Tesgas, specjalizujący się w realizacji prac budowlanych dla branży gazowniczej, wypracował w pierwszym półroczu 40,2 mln zł skonsolidowanych przychodów, co było wynikiem o 13,9 proc. lepszym od zanotowanego w tym samym czasie 2014 r. Do poprawy sprzedaży przede wszystkim przyczyniły się kontrakty budowlane o wyższej wartości jednostkowej oraz korzystne warunki atmosferyczne mające miejsce w okresie realizowanych prac. Spółka podaje, że wzrost sprzedaży nastąpił w każdym segmencie operacyjnym grupy. Wartościowo największy przyrost osiągnięto w zakresie usług dla gazownictwa.

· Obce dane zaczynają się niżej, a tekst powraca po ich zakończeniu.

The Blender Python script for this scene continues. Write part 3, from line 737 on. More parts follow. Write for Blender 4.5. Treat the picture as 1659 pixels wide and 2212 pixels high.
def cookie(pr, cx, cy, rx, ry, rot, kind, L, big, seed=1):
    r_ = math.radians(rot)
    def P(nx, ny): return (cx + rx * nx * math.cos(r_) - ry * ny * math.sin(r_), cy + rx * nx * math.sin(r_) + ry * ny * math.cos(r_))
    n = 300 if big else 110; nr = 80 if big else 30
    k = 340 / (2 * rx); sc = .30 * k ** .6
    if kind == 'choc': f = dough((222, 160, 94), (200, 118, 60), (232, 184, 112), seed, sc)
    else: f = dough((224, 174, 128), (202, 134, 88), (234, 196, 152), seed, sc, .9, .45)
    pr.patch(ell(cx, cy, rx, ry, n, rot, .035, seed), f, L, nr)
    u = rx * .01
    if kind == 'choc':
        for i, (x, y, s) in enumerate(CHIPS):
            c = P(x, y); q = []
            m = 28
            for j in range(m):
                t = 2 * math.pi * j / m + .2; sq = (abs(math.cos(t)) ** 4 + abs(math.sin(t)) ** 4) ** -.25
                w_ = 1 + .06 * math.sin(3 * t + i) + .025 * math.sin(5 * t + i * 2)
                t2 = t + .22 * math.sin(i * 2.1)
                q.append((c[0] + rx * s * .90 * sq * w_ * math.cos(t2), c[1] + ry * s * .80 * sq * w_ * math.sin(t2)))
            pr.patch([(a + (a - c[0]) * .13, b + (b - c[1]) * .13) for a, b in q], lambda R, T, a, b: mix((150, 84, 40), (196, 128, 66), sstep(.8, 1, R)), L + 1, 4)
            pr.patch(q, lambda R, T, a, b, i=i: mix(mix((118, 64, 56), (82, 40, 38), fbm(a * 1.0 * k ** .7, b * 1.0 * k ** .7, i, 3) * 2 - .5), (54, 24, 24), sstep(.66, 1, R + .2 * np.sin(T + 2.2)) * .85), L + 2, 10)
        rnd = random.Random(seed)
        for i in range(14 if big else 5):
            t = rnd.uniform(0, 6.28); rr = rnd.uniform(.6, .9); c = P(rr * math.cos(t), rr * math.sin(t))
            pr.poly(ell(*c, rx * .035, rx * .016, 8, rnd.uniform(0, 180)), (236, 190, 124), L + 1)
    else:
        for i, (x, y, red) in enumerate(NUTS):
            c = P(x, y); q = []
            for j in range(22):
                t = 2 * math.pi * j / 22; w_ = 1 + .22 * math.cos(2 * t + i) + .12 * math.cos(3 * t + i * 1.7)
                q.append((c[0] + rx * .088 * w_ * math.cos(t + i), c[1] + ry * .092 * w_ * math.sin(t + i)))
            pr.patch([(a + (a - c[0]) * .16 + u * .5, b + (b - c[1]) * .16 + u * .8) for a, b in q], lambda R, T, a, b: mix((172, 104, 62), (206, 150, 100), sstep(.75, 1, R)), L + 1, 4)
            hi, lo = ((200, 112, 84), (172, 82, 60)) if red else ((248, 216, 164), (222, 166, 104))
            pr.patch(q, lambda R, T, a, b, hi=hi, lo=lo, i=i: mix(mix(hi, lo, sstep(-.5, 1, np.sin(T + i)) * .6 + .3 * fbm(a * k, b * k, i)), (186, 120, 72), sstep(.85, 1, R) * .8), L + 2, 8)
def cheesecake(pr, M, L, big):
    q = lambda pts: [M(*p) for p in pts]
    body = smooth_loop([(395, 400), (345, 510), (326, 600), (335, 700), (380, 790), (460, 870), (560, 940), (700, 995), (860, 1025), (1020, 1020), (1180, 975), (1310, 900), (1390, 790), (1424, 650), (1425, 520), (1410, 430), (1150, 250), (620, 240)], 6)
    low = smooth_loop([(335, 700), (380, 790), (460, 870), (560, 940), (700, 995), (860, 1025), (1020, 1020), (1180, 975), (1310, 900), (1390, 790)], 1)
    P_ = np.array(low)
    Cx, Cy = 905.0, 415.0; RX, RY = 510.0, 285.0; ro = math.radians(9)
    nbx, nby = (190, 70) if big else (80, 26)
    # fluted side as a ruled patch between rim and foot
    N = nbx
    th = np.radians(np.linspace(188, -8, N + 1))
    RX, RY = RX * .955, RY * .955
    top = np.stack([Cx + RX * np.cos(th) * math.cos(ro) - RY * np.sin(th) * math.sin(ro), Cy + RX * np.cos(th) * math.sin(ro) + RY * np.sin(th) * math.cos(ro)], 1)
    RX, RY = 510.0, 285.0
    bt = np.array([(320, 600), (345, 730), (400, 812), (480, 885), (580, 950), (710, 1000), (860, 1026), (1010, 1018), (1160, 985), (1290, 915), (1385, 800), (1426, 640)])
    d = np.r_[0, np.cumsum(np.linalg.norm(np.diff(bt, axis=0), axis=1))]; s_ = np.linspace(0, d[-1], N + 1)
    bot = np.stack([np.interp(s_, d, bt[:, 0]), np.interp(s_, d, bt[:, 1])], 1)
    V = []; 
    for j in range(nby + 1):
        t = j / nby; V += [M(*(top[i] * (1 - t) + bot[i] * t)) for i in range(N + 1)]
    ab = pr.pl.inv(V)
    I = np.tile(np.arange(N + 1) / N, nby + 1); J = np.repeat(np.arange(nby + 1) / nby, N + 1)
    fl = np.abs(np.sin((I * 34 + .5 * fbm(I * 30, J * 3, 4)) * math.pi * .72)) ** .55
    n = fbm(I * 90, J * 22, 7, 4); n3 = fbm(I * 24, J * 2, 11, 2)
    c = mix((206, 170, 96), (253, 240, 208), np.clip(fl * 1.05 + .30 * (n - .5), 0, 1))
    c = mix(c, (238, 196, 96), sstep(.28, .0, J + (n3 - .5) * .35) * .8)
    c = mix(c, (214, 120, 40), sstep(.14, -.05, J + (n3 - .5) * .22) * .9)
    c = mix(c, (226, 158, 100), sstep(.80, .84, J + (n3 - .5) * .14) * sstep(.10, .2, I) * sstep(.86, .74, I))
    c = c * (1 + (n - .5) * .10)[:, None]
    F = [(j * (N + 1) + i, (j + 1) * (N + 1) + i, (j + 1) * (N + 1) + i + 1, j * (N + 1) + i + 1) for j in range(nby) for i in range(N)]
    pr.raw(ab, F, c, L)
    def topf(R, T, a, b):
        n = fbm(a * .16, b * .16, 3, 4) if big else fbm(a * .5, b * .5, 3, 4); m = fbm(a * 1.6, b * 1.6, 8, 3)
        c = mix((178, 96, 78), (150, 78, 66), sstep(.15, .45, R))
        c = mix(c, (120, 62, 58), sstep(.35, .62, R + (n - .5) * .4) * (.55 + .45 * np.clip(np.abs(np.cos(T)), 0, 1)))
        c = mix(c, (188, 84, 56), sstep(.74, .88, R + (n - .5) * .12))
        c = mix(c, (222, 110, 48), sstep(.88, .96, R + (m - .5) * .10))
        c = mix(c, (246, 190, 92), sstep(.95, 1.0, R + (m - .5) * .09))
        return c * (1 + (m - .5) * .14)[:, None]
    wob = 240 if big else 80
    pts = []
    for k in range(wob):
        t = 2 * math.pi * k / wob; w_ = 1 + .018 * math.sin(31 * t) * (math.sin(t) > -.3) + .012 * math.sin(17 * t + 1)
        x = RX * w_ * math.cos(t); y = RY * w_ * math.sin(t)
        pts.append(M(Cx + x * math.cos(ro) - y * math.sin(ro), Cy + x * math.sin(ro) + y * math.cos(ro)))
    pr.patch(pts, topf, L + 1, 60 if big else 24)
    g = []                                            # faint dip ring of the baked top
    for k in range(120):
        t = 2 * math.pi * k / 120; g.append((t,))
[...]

Stosunkowo wysokie wpływy, utrzymane w ryzach koszty oraz poprawa marży na kontraktach spowodowały, że grupa wyszła na plus. Po sześciu miesiącach osiągnęła 0,5 mln zł czystego zarobku wobec ponad 1 mln zł straty netto poniesionej rok wcześniej.

Zarząd informuje, że w kolejnych kwartałach głównym motorem wzrostu wartości grupy będzie rynek usług wykonawczych oraz produkcja wyrobów metalowych. Liczy zwłaszcza na uczestnictwo w pracach budowlanych związanych z rozprowadzeniem gazu dostarczanego do powstającego terminalu LNG w Świnoujściu. Spółka chce też poprawiać wyniki w obszarze działalności eksploatacyjnej. Głównym czynnikiem wzrostu ma być tu rozbudowa infrastruktury gazowniczej w północno-zachodniej Polsce oraz możliwe przejęcia podmiotów działających na rynku usług serwisowych, utrzymania ruchu oraz eksploatacji.

Tesgas podał, że obecny portfel zamówień grupy opiewa na 67 mln zł. W tej kwocie aż 59 mln zł mają stanowić wpływy z prac zaplanowanych na ten rok. We wrześniu ubiegłego roku portfel zamówień Tesgasu był znacznie większy, gdyż wynosił 88 mln zł.

Dobre wyniki Tesgasu przełożyły się na wzrost popytu na jego akcje. Na otwarciu dzisiejszej sesji płacono za walory firmy 3,5 zł, czyli o 2,9 proc. więcej niż wynosił kurs odniesienia. Potem ich cena rosła nawet do 3,7 zł (+8,8 proc.).